To help beginning students conceptualize it, he offers the analogy of striking a bell: “How does the shape of a bell determine how long its sound is sustained?” (Sometimes he uses MIT math department mugs instead.)
The shape of the bell determines how long the sound is sustained. The difference lies in both the pitch of the sound, and in how long it can be heard. “You can study both,” he says, “but a natural question to ask is, no matter how you hit the bell, how long does it take for the sound to die out?”
Classical physics might characterize what’s happening with the bell (or mug) as a phenomenon similar to light bouncing off a mirror: The sound bounces once off the bell and then escapes to infinity.
“Mathematically what you hope to see is some exponential decay of energy, of the solution to a corresponding wave equation,” he explains. What interests Dyatlov is the rate of this decay, and whether, in some situations, there may not be any exponential decay at all.
His recent work delves into what happens with these trajectories under conditions of “quantum chaos.”
“Say you have waves bouncing off, and everything else escapes but you have a system — say the inside of a bowl — where these classical trajectories never leave. The thing that I study is a situation where you have in your system a fractal set of trapped trajectories,” he says.
These trapped trajectories form a fractal set that appears “out of nowhere,” he says. “The fact that fractal sets appear from this was known well before my work, but it was still a surprise to me when I looked at it. Here, a fractal set appears naturally in a problem where you didn’t put in a fractal set.”
That work led to his development of what he terms the “fractal uncertainty principle.” The classical uncertainty principle says you can’t pinpoint both the position and momentum of a quantum particle. Dyatlov posited a form of this principle for this fractal set of trapped trajectories.

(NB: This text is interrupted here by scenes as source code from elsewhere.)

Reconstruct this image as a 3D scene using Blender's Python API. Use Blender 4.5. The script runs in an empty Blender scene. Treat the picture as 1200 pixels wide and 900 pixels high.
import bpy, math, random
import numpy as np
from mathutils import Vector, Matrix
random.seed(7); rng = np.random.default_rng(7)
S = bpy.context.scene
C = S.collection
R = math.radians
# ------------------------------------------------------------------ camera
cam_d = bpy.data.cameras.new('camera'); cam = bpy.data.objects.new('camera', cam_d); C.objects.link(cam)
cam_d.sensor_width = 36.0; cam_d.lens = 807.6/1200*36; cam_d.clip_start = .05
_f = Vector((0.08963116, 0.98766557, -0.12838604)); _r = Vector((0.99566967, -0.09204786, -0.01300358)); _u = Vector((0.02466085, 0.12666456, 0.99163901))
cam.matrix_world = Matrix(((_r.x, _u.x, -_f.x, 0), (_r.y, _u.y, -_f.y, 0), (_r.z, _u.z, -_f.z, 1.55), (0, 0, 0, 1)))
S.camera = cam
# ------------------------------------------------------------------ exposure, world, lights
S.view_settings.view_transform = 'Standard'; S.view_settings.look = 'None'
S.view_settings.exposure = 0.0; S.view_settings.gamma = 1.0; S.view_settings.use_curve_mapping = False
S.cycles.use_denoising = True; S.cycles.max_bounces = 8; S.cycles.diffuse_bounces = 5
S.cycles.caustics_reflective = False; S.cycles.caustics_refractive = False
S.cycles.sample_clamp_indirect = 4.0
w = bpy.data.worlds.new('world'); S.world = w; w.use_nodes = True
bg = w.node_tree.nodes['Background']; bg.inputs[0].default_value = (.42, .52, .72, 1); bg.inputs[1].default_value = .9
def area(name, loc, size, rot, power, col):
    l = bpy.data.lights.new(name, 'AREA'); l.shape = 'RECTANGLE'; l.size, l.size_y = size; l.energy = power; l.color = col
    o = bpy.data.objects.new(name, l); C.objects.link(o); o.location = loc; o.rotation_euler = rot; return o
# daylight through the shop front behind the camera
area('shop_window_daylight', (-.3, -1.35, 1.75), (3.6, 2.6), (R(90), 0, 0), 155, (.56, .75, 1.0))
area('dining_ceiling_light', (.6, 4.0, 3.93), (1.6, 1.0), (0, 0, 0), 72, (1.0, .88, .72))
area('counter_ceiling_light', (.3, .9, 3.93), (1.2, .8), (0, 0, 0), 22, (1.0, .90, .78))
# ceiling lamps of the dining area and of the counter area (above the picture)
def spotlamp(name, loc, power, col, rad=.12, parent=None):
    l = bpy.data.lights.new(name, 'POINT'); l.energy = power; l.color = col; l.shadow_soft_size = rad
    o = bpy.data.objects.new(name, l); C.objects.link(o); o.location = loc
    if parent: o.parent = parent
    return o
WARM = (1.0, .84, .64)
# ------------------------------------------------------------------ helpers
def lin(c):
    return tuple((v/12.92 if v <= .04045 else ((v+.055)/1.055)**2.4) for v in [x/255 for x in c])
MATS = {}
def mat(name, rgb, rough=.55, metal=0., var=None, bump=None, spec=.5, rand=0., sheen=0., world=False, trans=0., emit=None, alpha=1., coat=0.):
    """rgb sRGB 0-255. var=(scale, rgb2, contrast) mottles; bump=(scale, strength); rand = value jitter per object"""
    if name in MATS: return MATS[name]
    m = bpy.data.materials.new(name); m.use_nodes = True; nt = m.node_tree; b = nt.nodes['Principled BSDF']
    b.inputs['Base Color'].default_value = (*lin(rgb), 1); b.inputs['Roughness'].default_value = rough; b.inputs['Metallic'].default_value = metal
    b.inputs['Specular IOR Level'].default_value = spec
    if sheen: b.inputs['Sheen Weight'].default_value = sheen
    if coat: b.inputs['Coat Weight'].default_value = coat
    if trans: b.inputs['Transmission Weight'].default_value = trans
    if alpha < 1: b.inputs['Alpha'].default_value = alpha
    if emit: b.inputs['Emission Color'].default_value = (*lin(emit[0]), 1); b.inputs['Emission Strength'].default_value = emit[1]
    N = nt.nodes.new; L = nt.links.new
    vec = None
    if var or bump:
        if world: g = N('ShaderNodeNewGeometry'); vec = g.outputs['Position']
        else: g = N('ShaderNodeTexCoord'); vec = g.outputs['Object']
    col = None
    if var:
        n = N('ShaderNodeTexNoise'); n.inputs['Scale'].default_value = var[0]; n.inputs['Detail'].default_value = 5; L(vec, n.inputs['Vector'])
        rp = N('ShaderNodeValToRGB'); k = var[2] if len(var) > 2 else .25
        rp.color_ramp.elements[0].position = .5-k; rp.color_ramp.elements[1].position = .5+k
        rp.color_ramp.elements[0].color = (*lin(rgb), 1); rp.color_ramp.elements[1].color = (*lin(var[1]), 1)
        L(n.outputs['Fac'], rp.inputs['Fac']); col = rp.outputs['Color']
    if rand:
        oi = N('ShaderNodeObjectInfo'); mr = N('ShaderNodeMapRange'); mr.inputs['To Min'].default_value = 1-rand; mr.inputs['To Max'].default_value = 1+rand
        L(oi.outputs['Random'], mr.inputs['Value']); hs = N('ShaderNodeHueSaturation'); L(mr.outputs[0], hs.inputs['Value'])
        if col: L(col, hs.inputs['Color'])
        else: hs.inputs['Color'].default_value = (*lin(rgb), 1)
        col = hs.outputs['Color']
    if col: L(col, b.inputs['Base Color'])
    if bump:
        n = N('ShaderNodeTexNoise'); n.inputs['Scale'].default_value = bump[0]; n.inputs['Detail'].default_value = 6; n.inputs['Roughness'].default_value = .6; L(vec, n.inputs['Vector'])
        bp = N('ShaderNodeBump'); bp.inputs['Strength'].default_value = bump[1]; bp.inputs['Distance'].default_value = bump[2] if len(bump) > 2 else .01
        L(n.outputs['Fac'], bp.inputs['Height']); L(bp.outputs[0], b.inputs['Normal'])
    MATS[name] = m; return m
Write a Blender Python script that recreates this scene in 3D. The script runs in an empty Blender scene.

“I figured out one might be able to solve this wave decay question — this question about partial differential equations, about classical-quantum correspondence, about wave dynamics, and chaotic dynamics — but the component you need is this new kind of fractal uncertainty principle,” he says.
Translation and toolboxes
Pursuing this question required him to branch out into different fields of math, which lay outside his own training. In that pursuit, he caught another “lucky break:” MIT professor of mathematics Larry Guth suggested he talked with Joshua Zahl, a postdoc who had been thinking independently about a related question, from his own field of additive combinatorics. Applying their respective techniques, they developed a proof for exponential decay in some specific fractal sets and wrote a paper together on the subject. A couple years later — in yet another “lucky” collaboration — Dyatlov worked with the late Jean Bourgain, a renowned mathematician at the Institute for Advanced Study, to prove the fractal uncertainty principle for the general case of these sets.
“You have your toolbox, and you try to get as much out of it as you can for a problem,” he says, but sometimes you have to seek out new tools. “MIT is a great place for that.”
That act of reaching across fields is fundamental to the practice of mathematics, he says. The book that he recently published with Zworski opens with a quote from Goethe: “Mathematicians are Frenchmen of sorts: Whatever one says to them they translate into their own language and then it becomes something entirely different.”
Dyatlov sees a connection between this epigraph and his own forays into the correspondence between math and physics.
“It’s an ironic take on that,” he says. “There’s a natural repelling force for math and physics to diverge into separate fields, because we do things so differently. Experimental physicists have to respect the reality of situation, and have to think about what you can model in a lab. As a mathematician, you focus on things you can prove. You have to distill and translate the physical phenomena into theorems.”
“It’s up to people in communities to create an attracting force to work together and bridge this divide.”